2.7 Give two linked lists, determine if the two lists intersect/ return the intersecting node. Note that the intersection is defined based on reference, not value. That is, if the kth node of the first linked list is the exact same node as the jth node of the second linked list, then they are intersecting.

Analysis:

By definition, if two lists intersect with each other, they must end in the same node.

(1) Reaches the end of each list, compare the node’s intersection and trace back to the head to find the very first same node.

public Node ChapterTwo07(Node list1, Node list2) {
// TODO Auto-generated constructor stub
int length1 = getLength(list1);
int length2 = getLength(list2);

if(length1 > length2){
for(int i = 0; i < length1 - length2; i++){
list1 = list1.next;
}
}
else{
for(int i = 0; i< length2 - length1; i++){
list2 = list2.next;
}
}
while(list1 != list2 ){
if(list1.next == null || list2.next == null) return null;
list1 = list1.next;
list2 = list2.next;
}
return list1;
}

private int getLength(Node list1) {
// TODO Auto-generated method stub
if(list1 == null) return 0;
int len = 1;
while (list1.next != null){
list1 = list1.next;
len++;
}
return len;
}

What I got:

Basically, the key here is to clear find the structure of the list and figure out the position.

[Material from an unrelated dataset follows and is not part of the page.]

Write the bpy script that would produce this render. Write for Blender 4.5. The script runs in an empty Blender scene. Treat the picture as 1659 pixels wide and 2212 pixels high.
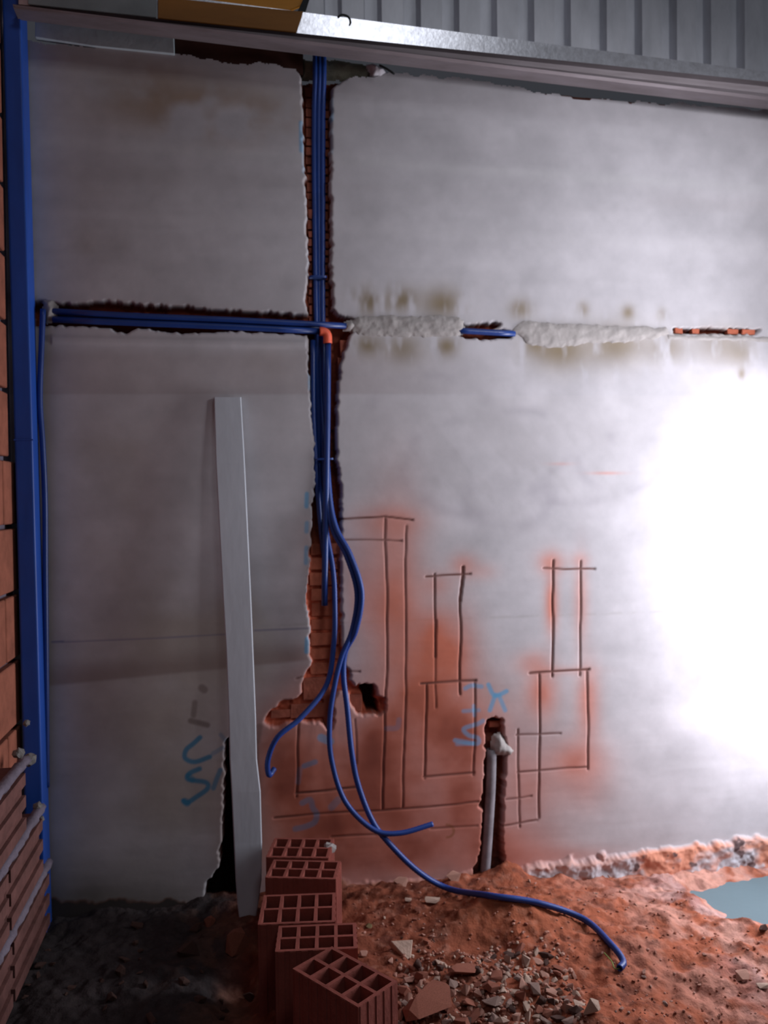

From the theory in the front, if runtime is in the same level, it doesn’t matter to do an extra process to get a key data. Now, we run a O(n) time to fetch the length. Then run a constant time, O(k) which is the position of intersecting node to get the data. This basically is O(n) time.

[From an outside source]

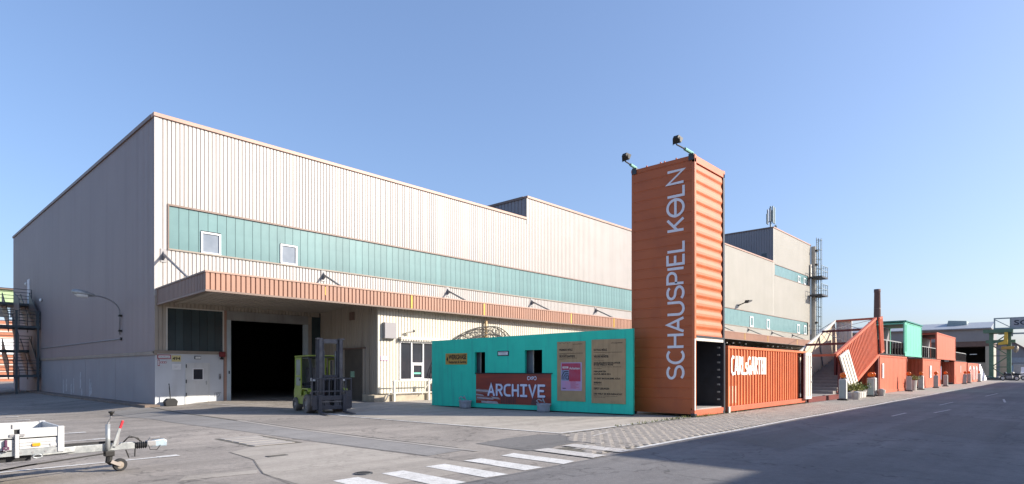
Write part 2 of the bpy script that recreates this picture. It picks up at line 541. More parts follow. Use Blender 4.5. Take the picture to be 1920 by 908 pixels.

2.8 Given a circular linked list, implement an algorithm that returns the node at the beginning of the loop.

DEFINATION

Circular linked list: a linked list in which a node’s next pointer points to an earlier node, so as to make a loop in the linked list.

Input: A -> B -> C -> D ->E ->F ->C

Output: C

Analysis:

(1) Use hash set to store the node and check the duplicate node.

public Node ChapterTwo08V1(Node listhead) {
// TODO Auto-generated constructor stub
HashSet<Node> nodeset = new HashSet<Node>();
while(!nodeset.contains(listhead)){
if(listhead.next == null){
return null;
}
nodeset.add(listhead);
listhead = listhead.next;
}
return listhead;
}

(2) The book stress a tricky solution. Use faster mover and slow mover, check the node collision point to find out the loop beginner. Assume the length that before the loop is k steps. The length of the loop is LOOPLEN steps. Of course, before processing the loop beginning point, we need to check whether there is loop.

i. First set two movers at the beginner. One fast mover moves two steps per time and slow mover moves one step per time.

ii. When the slow mover reaches the beginning of loop, the fast mover stretch into the loop k steps. The distance between slow mover and fast mover is LOOPLEN – k.

iii. Move them till they are colliding. Now the collision point is away from the loop beginner k steps.

iv. Now move slow mover to the beginner of the list. Move both slow mover and fast mover one step every time. When they collide again, the point is the loop beginner.

public Node ChapterTwo08V2(Node listhead) {
// TODO Auto-generated constructor stub
if(listhead == null) return null;
Node fastmover = listhead;
Node slowmover = listhead;

do{
if(fastmover.next == null || fastmover.next == null)
return null;    //no loop existed
fastmover = fastmover.next;
fastmover = fastmover.next;
slowmover = slowmover.next;
}while(fastmover != slowmover);

//now the two mover collide
slowmover = listhead;
while(slowmover == fastmover){
slowmover = slowmover.next;
fastmover = fastmover.next;
}
return fastmover;
}

What I got:

I know that in this question the book’s solution may not be very optimal. However, the book’s solution takes a deep analysis about the structure of the loop. Use the feature of loop and the runner technique to find out desired data. The thought need us to carefully think about. More practice is desired in this area.